Day by day the circle closed in upon the besieged as their ranks grew
thinner and the garden filled with the dead; gradually they lost
ground, although disputing with the enemy, who were legion, every
piece of wall, every pile of bricks. And when one sees their little
barricades hastily erected during the night out of nothing at all, and
knows that five or six sailors succeeded in defending them (for five
or six toward the end were all that could be spared), it really seems
as though there were something supernatural about it all. As I walked
through the garden with one of its defenders, and he said to me, "At
the foot of that little wall we held out for so many days," and "In
front of this little barricade we resisted for a week," it seemed a
marvelous tale of heroism.
And their last entrenchment! It was alongside the house, a ditch dug
tentatively in a single night, banked up with a few poor sacks of
earth and sand; it was all they had to keep off the executioners, who,
scarcely six meters away, were threatening them with death from the
top of a wall. Beyond is the "cemetary," that is, the corner of the
garden in which they buried the dead, until the still more terrible
days when they had to put them here and there, concealing the place
for fear the graves would be violated, in accordance with the terrible
custom of this place. It was a poor little cemetary whose soil had
been pressed and trampled upon in close combat, whose trees were
shattered and broken by shell. The interments took place under Chinese
fire, and an old whiteheaded priest---since a martyr, whose head was
dragged in the gutter---said prayers at the grave, in spite of the
balls that whistled about him, cutting and breaking the branches.
Toward the end their cemetary was the "contested region," after they
had little by little lost much ground, and they trembled for their
dead; the enemy had advanced to its very border; they watched and they
killed at close quarters over the sleeping warriors so hastily put to
rest. If the Chinese had reached this cemetery, and had scaled the
last frail trenches of sand and gravel in sacks made of old curtains,
then for all who were left there would have been horrible torture to
the sound of music and laughter, horrible dismemberment---nails torn
off, feet torn off, disemboweling, and finally the head carried
through the streets at the end of a pole.

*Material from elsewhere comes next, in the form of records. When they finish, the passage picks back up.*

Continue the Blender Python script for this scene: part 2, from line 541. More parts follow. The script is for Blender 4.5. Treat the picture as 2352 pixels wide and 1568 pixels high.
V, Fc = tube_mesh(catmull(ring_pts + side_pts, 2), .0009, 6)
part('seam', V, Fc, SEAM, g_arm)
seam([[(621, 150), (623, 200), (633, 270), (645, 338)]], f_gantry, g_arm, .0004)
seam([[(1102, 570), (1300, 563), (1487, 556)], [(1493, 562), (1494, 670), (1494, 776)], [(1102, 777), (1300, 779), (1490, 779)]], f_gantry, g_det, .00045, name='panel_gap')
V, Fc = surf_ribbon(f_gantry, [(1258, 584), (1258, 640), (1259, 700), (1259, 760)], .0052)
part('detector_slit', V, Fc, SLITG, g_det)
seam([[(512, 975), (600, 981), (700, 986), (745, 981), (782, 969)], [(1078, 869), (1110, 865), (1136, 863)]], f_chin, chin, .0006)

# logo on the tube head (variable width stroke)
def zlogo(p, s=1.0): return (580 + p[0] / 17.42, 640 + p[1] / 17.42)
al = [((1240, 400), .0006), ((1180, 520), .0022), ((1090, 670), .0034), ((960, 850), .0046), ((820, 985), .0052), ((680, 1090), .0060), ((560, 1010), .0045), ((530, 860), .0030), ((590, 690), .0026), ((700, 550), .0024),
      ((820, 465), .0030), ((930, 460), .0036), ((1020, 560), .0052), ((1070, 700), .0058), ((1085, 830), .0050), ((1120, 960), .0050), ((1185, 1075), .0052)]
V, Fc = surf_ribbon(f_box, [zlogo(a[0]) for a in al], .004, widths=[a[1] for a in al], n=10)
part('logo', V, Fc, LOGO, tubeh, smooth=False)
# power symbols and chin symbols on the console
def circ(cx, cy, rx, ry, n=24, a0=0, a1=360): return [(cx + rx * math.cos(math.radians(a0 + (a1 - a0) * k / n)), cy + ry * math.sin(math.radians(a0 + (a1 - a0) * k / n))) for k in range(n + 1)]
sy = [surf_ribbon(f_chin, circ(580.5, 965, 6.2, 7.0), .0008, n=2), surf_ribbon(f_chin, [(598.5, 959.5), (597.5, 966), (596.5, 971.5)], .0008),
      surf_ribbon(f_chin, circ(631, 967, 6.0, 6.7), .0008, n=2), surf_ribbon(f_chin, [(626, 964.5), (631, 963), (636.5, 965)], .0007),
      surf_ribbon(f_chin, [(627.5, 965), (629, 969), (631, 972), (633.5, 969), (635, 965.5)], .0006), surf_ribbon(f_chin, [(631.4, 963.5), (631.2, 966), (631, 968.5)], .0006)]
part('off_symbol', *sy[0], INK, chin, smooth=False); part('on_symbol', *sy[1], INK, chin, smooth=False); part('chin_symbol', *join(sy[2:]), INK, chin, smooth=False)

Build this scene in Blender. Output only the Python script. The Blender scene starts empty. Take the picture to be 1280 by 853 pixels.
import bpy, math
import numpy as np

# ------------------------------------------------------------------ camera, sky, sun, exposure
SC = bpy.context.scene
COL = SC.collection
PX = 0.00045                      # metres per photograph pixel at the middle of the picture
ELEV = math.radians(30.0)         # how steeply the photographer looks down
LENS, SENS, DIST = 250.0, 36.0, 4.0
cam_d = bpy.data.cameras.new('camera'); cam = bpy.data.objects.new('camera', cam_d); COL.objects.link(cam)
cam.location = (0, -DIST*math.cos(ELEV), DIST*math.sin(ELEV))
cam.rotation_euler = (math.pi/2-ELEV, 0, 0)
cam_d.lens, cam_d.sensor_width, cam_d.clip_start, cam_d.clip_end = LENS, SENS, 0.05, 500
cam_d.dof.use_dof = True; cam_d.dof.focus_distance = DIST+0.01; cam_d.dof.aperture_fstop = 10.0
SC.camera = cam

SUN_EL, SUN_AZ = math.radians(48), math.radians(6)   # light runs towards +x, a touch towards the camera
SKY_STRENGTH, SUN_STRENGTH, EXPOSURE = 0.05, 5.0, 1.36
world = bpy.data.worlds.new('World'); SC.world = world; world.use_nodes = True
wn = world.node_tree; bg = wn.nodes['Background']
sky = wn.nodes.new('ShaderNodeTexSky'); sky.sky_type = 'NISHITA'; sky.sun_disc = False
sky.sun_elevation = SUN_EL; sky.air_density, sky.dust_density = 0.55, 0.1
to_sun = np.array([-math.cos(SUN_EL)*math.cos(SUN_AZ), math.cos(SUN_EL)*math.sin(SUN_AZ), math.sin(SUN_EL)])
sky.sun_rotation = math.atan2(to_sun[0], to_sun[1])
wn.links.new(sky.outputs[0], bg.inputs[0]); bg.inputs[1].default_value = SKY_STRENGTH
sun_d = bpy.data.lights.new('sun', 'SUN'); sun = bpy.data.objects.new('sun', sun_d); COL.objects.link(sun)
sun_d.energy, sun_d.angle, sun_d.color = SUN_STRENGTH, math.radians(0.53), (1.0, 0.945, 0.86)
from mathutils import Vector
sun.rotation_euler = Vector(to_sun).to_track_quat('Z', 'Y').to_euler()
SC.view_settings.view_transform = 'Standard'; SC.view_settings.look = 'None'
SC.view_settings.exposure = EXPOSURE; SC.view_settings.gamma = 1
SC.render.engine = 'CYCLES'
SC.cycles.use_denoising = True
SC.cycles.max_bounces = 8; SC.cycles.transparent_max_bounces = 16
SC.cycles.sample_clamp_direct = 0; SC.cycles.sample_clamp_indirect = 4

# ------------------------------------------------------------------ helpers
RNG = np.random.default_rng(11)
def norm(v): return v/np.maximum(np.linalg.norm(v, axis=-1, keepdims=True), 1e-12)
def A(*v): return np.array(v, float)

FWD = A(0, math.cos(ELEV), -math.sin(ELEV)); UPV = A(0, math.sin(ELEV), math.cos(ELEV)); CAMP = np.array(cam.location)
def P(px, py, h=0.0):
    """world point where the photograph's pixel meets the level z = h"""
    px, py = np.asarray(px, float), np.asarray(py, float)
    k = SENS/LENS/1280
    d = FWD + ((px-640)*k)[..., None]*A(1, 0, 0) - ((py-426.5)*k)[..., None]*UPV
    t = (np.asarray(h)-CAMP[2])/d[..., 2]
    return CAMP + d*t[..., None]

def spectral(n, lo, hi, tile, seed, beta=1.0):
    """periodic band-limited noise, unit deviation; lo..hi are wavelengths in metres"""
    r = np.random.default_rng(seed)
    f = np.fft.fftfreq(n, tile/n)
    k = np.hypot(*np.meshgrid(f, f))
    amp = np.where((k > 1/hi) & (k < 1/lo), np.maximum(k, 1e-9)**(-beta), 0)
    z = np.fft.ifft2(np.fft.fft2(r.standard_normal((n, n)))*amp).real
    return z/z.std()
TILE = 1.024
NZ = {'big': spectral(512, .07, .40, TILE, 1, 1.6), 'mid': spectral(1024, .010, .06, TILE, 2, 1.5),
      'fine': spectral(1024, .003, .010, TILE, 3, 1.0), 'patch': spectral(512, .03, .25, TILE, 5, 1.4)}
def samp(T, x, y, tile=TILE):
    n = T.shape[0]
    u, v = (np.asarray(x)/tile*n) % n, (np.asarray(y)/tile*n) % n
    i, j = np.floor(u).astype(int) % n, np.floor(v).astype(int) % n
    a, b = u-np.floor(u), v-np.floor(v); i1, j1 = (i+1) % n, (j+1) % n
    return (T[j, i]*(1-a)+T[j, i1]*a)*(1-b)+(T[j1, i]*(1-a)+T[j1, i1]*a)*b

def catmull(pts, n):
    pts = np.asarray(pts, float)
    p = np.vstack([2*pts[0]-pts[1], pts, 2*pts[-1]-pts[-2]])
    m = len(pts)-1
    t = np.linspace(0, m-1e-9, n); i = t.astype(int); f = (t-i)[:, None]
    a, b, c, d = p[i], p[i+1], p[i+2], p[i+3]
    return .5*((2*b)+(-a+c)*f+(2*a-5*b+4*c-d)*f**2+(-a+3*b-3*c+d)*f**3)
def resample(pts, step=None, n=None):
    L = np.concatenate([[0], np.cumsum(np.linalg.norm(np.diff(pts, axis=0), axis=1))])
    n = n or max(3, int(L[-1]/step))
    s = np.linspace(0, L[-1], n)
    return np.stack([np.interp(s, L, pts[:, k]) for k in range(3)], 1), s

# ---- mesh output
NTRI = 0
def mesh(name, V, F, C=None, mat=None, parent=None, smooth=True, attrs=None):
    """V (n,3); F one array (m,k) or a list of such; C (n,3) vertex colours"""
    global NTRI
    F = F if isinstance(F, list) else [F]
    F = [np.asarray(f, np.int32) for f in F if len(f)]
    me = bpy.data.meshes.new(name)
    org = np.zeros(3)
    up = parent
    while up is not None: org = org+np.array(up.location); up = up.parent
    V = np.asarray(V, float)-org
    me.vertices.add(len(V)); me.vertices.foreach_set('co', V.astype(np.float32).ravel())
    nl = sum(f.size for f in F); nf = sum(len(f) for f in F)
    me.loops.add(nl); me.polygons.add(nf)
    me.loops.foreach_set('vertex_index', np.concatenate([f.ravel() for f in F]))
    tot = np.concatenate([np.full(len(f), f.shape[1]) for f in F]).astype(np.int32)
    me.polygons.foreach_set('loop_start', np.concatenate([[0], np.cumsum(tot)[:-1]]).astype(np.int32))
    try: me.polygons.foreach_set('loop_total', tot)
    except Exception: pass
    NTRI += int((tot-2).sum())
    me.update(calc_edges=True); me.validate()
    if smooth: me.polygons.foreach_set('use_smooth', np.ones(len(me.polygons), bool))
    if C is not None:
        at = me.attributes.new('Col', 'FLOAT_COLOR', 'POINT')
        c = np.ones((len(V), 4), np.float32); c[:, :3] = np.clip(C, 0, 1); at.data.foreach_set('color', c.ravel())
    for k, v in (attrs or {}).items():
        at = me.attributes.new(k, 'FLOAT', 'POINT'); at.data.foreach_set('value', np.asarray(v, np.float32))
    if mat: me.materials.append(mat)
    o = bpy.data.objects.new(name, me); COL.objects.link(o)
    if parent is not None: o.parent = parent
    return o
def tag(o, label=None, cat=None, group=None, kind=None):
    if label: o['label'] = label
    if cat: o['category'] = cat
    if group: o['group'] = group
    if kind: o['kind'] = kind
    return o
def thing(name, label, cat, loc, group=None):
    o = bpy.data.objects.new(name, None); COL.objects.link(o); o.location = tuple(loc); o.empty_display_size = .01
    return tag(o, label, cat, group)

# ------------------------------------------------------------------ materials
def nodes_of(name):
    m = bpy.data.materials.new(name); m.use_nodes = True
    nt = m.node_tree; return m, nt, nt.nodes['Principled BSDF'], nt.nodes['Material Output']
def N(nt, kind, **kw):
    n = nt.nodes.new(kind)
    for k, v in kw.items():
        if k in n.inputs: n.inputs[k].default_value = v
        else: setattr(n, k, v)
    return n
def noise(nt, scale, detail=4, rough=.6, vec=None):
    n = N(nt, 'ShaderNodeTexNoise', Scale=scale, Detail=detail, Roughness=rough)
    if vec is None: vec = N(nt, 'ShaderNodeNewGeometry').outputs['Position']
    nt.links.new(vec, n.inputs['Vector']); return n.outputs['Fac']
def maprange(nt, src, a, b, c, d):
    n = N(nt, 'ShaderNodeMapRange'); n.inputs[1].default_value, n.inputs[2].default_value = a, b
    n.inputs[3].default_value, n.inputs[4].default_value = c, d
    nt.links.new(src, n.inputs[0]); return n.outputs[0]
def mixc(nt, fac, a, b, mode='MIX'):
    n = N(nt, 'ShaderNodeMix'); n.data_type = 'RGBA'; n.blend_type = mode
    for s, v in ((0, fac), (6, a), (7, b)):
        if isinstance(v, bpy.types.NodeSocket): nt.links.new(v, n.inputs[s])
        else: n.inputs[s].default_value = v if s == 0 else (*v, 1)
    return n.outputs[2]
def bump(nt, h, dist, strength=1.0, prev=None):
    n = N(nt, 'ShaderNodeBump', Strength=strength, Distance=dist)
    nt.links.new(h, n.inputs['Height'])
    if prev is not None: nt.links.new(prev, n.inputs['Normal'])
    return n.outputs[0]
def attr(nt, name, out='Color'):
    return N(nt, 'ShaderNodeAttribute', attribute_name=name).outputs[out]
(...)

They were attacked from all sides and in every possible manner, often
at the most unexpected hours of the night. It usually began with cries
and the sudden noise of trumpets and tom-toms; around them thousands
of howling men would appear---one must have heard the howlings of the
Chinese to imagine what their voices are; their very timber chills
your soul. Gongs outside the walls added to the tumult. Occasionally,
from a suddenly opened hole in a neighboring house, a pole twenty or
thirty feet long, ablaze at the end with oakum and petroleum, emerged
slowly and silently, like a thing out of a dream. This was applied to
the roofs in the hope of setting them on fire.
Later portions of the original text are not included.